Lady Thatcher touched the raw nerves of a jittery Tory party by going out of her way to highlight cuts in mortgage interest relief as one of the key reasons for the Tories slump in popularity before declaring: "These are true Conservative things and we must get back to Conservative policy."

The remarks, on Radio 4's Today programme, coincided with fresh speculation that Mr Major - who is threatened with a leadership challenge in November - will seek to overcome Treasury resistance to mounting backbench demands for an emergency package to help homeowners in the Budget.

Allies of the former Prime Minister reinforced her declaration that a leadership contest would be "most destabilising" by suggesting that far from wanting to see Mr Major removed, she was acting as a candid friend to her successor to help him stave off the threat of a challenge which could see Michael Heseltine installed in No 10.
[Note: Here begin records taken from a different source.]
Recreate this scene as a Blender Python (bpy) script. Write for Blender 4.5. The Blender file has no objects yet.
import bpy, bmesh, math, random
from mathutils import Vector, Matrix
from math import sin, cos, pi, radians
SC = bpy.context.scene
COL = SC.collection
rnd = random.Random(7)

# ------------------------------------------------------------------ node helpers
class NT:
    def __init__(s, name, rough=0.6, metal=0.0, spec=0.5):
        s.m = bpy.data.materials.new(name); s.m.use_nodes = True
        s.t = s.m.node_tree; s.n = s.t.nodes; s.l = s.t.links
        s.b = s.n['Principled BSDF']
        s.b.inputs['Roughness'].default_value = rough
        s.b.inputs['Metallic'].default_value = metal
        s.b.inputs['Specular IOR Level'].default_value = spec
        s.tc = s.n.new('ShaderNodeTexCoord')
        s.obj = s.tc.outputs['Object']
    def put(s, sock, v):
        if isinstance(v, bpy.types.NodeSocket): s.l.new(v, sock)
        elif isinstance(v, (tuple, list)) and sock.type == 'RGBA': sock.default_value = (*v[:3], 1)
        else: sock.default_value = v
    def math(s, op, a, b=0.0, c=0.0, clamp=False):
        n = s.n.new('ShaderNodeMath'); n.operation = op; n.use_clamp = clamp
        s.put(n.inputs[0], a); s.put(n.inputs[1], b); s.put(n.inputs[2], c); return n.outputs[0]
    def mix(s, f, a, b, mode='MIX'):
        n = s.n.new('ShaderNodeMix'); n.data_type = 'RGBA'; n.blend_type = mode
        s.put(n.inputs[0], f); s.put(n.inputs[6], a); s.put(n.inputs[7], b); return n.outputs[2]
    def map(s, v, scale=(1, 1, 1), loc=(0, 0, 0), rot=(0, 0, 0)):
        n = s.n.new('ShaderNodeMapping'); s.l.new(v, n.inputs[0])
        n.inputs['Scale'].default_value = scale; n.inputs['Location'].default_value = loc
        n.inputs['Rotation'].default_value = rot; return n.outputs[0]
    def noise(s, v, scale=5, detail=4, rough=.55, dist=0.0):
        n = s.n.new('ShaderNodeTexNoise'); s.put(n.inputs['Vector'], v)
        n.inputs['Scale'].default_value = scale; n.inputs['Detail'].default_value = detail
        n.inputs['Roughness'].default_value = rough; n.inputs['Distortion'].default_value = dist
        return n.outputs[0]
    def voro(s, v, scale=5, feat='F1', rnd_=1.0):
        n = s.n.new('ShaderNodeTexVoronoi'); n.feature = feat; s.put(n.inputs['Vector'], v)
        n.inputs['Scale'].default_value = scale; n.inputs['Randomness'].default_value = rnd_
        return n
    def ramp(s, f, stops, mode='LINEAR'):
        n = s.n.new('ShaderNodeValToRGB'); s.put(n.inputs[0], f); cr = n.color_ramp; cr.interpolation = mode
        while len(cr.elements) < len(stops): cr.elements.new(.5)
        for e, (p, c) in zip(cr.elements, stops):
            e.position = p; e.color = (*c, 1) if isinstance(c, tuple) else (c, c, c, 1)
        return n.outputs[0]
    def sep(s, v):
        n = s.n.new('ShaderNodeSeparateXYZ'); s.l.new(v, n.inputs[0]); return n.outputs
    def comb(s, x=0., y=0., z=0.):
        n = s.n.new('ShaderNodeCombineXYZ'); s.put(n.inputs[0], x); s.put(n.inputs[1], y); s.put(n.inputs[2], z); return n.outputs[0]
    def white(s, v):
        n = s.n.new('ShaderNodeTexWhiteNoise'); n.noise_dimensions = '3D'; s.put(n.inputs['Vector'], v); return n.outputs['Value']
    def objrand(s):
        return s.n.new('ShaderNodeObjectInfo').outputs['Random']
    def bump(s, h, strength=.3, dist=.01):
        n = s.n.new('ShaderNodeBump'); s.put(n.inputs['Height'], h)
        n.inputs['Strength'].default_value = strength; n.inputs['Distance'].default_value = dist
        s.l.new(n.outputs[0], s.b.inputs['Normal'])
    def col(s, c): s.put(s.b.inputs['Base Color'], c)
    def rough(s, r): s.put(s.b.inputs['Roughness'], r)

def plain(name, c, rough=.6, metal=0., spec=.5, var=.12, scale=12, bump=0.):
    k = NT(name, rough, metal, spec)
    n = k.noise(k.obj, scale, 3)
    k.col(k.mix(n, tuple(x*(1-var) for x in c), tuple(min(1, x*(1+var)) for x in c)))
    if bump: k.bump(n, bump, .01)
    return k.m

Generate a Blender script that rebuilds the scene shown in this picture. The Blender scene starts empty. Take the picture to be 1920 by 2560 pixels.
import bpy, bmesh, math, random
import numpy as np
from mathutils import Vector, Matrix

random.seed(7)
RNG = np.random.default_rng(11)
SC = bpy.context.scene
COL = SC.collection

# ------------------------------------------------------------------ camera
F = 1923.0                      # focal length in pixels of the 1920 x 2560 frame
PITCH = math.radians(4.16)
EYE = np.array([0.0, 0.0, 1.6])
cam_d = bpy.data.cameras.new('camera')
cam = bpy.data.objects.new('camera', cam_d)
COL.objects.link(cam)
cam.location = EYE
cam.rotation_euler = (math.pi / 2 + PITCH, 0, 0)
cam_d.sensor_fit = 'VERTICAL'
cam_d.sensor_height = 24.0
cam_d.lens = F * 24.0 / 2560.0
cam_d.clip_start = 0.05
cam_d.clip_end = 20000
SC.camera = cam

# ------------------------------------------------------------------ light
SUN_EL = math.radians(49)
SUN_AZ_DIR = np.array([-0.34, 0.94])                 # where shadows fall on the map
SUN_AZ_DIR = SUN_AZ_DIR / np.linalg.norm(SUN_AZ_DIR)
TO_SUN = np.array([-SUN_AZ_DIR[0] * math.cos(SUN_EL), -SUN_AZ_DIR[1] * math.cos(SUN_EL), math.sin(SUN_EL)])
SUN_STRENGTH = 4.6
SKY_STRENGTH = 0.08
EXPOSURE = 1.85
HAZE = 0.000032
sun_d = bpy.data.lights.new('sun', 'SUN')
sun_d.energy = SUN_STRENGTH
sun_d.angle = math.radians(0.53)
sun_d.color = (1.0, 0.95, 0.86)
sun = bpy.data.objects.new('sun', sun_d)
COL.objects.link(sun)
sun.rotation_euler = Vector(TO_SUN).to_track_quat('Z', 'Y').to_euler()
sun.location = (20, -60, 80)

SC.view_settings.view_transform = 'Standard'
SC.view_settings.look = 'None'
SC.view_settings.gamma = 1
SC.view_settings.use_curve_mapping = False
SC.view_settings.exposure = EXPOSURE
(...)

Nevertheless, it was candour rather than friendship that was most in evidence during her interviews yesterday. She said she was "delighted that the Prime Minister is getting more and more sceptical". But she added that she had only agreed to join the European Exchange Rate Mechanism "because I was finally the only person in the Cabinet resisting it and I knew John Major wanted it".

In the face of her declaration that she was "absolutely" against the single currency, Downing Street clung to Mr Major's speech in the Commons on 1 March in which he insisted that the Government would keep open its options.

But Lady Thatcher's onslaught on monetary union will boost the morale of leading Euro-sceptics who will today press Mr Major for a commitment not to enter a single currency in the next Parliament.